Classic arms control, with its emphasis on calculating balances, is neither helpful nor sensible in the face of the qualitatively different challenges and threats posed by the new security environment. With the collapse of the bloc division, the changes, mostly driven by budgetary squeezes, which are taking place in armed forces will make numerical balances increasingly unattainable and outdated. Subregional stability and arms control arrangements will make this even more difficult. Thus, cooperative, stability-enhancing measures, including coercive measures like those in Bosnia and Herzegovina, are gaining in prominence.
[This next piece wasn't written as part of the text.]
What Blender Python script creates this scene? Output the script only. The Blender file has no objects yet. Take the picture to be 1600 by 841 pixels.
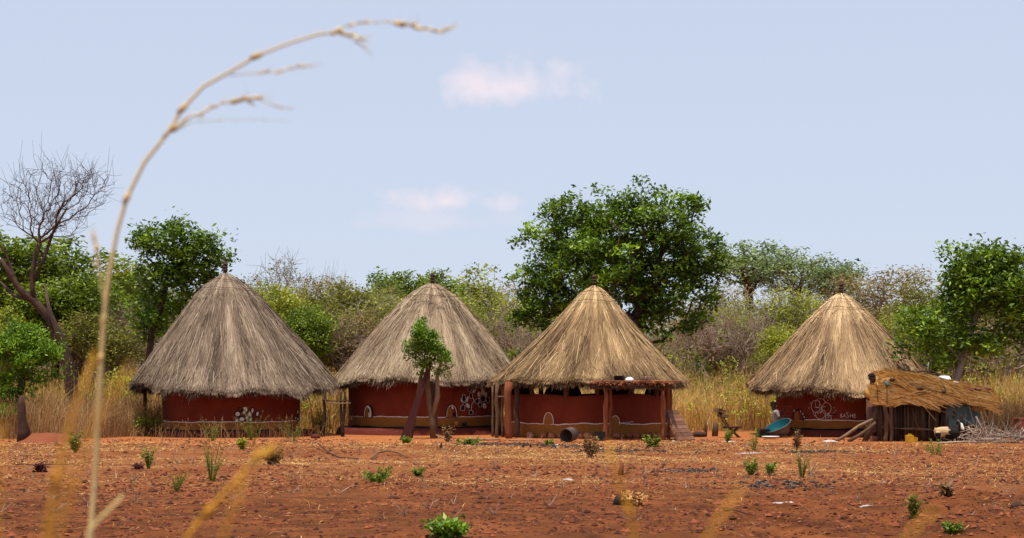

Despite expectations that the Open Skies Treaty would enter into force in 1995, the ratification process was held up by the failure of Russia, Belarus and Ukraine to ratify the treaty.

 

Appendix 16A. The Vienna CSBMs in 1995

ZDZISLAW LACHOWSKI

Summary

OSCE participants paid greater attention to CSBMs in 1995 and addressed a wider range of arms control issues. In addition to the provisions of the Vienna Document 1994 of the Negotiations on Confidence- and Security-Building Measures, they were bound by the mandate of the 1994 CSCE/OSCE Review Conference and Summit Meeting to strengthen implementation of CSBMs, with emphasis on regional stability and complementarity between regional and OSCE-wide approaches. Discussions in 1995 were marked by a more active assessment of the application and applicability of CSBMs and a search for future measures. The Dayton Agreement envisaged negotiation of a regional structure for stability, including CSBMs based on the Vienna Document 1994 and to be supplemented by regional CSBMs and measures for subregional arms control.

 

Appendix 16B. Foreign military presence in the OSCE area

ZDZISLAW LACHOWSKI

Summary

Appendix 16B reviews foreign troop deployments and withdrawals in Europe and post-Soviet Central Asia in 1995. The focus of foreign military presence in the area of the OSCE has shifted from the centre of the Euro-Asian continent to its peripheries. The character and tasks of foreign troops have also been modified. Peacekeeping and peace-enforcement forces are deployed along the south-eastern and eastern rims of the OSCE area, from Bosnia to Central Asia. In the former Yugoslavia they constitute a cooperative security effort, in the CIS area their 'collective' security goals are ambivalent, with the neighbouring major power being the chief 'peacekeeper'. Apart from the declared tasks of protecting the southern borders of Russia and the CIS, they seem to be preparing the ground to strengthen the predominant military presence and political influence. In 1995 Russia made a series of moves to further uphold its military influence in the former Soviet republics. US and other allied military presence in Western Europe is steadily declining.